October 8, 2014, Washington, DC – The U.S. Chemical Safety Board today released a video safety message discussing the role that the CSB recommendations program plays in ensuring that the Board’s accident investigations have a lasting impact on industrial safety.
The new four-minute safety message features the recently appointed deputy managing director for recommendations, Dr. Susan Anenberg, Previously Dr. Anenberg served at the CSB from 2004 to 2006 as a federal career intern and recommendations specialist. After leaving the CSB, she pursued a doctorate in environmental science and later joined the EPA, where she worked on important air related regulations before rejoining the CSB in August 2014.
In the safety message, Dr. Anenberg discusses the CSB’s process for following up on over 700 issued safety recommendations and achieving the agency’s nearly 70% rate of successful recommendations closure. Dr. Anenberg notes, “Recommendations are the CSB’s primary tool for achieving positive change and preventing future incidents. A recommendation is a specific course of action issued to a specific party, based on the findings of CSB investigations, safety studies, and other products.”
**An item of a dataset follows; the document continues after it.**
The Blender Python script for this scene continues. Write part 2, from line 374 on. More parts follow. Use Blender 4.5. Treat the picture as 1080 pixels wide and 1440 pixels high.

Among numerous successfully implemented recommendations are those resulting from a June 2009 natural gas explosion that killed four workers and injured dozens of others at the
ConAgra Foods facility in Garner, North Carolina. Just eight months later a second natural gas explosion fatally injured six workers at
Kleen Energy, a power plant under construction in Middletown, Connecticut.
Following an urgent recommendation from the CSB, the State of Connecticut banned the hazardous practice of natural gas blows during power plant construction. Responding to a second urgent recommendation from the CSB, the National Fire Protection Association used an expedited process to develop a new comprehensive fuel gas safety standard.
The video further explains that while some safety recommendations may be adopted immediately, others require extensive effort and advocacy. For example, following a string of combustible dust accident investigations, the CSB recommended in a 2006 study that OSHA develop a combustible dust standard for general industry. But eight years later, a national standard has yet to be created, and preventable combustible dust accidents continue to occur.
The CSB is now creating a list of “Most Wanted” safety improvements, which will result in increased advocacy measures.
In 2013, the Board voted to designate the development of an OSHA combustible dust standard as the agency’s first Most Wanted Safety Improvement.
As Dr. Anenberg states in the video, “CSB recommendations are making a difference. CSB recommendations trigger important actions that are making American businesses, communities and the environment safer and healthier.”
The CSB is an independent federal agency charged with investigating industrial chemical accidents. The agency’s board members are appointed by the president and confirmed by the Senate. CSB investigations look into all aspects of chemical accidents, including physical causes such as equipment failure as well as inadequacies in regulations, industry standards, and safety management systems.